- [What this task involves]
Set down exactly the lines of the records from the top to the line containing "S.view_settings.view_transform = 'Standard'"; include both.

- [Rows]
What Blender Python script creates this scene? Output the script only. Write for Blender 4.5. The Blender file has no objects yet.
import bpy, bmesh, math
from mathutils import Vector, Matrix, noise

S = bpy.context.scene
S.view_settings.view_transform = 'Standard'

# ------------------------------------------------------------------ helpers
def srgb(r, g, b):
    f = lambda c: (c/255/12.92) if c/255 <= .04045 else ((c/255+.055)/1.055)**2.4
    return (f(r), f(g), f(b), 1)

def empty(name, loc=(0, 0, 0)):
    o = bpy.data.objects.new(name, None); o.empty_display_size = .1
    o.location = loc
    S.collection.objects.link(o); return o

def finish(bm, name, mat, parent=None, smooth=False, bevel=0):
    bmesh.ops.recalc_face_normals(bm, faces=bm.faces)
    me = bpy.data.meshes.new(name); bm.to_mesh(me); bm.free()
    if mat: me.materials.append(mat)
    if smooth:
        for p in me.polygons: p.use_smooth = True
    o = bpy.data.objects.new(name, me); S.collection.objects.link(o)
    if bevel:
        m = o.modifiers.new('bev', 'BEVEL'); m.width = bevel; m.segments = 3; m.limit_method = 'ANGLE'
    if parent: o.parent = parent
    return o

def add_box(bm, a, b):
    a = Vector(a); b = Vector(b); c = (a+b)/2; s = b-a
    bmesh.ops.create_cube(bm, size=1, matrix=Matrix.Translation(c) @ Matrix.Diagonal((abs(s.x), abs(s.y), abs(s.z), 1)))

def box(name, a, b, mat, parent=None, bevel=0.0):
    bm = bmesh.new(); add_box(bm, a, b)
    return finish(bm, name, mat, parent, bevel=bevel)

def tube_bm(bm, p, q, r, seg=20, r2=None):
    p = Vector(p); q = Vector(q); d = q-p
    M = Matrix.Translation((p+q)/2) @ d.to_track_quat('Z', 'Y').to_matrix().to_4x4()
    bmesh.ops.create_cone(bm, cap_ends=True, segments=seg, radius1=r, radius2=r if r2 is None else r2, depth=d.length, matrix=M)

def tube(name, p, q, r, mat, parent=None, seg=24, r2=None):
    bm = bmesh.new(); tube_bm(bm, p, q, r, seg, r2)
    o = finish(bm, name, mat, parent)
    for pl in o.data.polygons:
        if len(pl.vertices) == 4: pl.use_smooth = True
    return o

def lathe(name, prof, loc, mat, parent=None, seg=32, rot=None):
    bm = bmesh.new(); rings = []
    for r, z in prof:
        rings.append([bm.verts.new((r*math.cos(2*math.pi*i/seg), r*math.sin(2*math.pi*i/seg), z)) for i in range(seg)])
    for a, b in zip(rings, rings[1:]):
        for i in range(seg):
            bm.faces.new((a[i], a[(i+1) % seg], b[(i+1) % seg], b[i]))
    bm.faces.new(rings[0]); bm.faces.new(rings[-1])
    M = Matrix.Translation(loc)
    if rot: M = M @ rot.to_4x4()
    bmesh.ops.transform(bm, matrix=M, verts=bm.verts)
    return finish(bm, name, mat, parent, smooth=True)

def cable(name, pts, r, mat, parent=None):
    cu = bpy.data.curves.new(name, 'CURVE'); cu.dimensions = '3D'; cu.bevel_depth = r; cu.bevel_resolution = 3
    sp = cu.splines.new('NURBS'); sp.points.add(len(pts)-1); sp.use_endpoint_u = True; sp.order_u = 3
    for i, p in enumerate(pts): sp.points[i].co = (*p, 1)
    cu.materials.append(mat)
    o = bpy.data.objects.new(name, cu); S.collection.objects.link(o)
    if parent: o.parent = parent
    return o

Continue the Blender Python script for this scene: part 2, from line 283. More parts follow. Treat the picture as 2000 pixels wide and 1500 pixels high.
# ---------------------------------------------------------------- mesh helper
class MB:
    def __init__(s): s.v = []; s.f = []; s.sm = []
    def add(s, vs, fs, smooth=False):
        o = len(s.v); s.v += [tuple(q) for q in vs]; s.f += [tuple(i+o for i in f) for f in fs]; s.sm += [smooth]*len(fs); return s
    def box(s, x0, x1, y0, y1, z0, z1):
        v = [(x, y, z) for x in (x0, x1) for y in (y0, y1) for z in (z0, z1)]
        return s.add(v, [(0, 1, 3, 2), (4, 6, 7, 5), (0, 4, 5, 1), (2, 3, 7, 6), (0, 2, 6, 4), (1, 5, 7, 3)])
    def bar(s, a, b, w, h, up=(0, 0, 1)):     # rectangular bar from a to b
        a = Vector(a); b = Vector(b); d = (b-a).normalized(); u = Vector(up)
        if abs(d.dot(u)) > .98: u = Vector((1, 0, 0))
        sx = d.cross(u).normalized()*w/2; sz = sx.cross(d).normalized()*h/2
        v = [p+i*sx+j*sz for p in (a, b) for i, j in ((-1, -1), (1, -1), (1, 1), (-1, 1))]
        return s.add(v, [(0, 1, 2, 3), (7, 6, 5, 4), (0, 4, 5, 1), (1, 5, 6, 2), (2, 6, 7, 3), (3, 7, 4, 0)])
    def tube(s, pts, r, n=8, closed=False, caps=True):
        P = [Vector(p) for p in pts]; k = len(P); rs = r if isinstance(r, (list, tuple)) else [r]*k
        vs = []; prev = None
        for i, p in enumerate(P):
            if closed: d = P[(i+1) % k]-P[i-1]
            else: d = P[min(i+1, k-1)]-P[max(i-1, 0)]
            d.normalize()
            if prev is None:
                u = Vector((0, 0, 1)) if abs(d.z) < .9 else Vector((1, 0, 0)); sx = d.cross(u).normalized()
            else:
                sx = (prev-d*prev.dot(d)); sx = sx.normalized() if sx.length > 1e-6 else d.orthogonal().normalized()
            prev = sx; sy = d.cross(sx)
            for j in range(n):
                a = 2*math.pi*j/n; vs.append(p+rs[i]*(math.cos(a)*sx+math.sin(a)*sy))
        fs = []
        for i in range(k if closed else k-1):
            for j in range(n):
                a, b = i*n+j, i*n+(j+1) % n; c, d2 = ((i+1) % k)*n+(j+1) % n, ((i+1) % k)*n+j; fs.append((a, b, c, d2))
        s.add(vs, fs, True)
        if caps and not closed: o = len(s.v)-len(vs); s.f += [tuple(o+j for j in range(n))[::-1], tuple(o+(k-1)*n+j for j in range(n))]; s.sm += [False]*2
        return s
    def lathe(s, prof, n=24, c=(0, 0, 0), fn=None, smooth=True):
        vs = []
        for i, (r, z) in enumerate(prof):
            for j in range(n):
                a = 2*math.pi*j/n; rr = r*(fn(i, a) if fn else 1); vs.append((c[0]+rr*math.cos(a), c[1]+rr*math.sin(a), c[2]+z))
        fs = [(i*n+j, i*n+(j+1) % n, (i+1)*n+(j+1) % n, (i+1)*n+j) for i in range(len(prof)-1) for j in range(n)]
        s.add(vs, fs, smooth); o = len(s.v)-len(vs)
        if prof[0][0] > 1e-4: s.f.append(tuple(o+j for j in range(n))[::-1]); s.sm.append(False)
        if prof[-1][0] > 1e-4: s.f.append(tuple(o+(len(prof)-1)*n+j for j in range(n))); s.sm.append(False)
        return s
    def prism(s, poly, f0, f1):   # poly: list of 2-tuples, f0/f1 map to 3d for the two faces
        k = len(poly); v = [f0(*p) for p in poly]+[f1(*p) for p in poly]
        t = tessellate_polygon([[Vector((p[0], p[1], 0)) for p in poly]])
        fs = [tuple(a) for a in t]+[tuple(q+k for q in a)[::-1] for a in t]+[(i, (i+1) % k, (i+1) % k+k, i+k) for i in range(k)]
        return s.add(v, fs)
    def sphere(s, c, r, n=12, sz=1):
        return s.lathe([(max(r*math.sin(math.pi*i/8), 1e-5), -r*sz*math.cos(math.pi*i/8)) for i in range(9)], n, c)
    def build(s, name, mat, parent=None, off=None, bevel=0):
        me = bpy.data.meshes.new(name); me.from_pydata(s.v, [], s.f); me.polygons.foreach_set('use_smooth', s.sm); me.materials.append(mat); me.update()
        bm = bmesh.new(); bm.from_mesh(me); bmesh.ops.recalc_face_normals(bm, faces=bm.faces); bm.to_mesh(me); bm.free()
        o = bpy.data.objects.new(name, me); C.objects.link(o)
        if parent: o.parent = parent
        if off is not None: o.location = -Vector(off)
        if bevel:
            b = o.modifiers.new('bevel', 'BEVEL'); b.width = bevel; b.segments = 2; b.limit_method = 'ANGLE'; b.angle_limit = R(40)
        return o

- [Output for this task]
What Blender Python script creates this scene? Output the script only. Write for Blender 4.5. The Blender file has no objects yet.
import bpy, bmesh, math
from mathutils import Vector, Matrix, noise

S = bpy.context.scene
S.view_settings.view_transform = 'Standard'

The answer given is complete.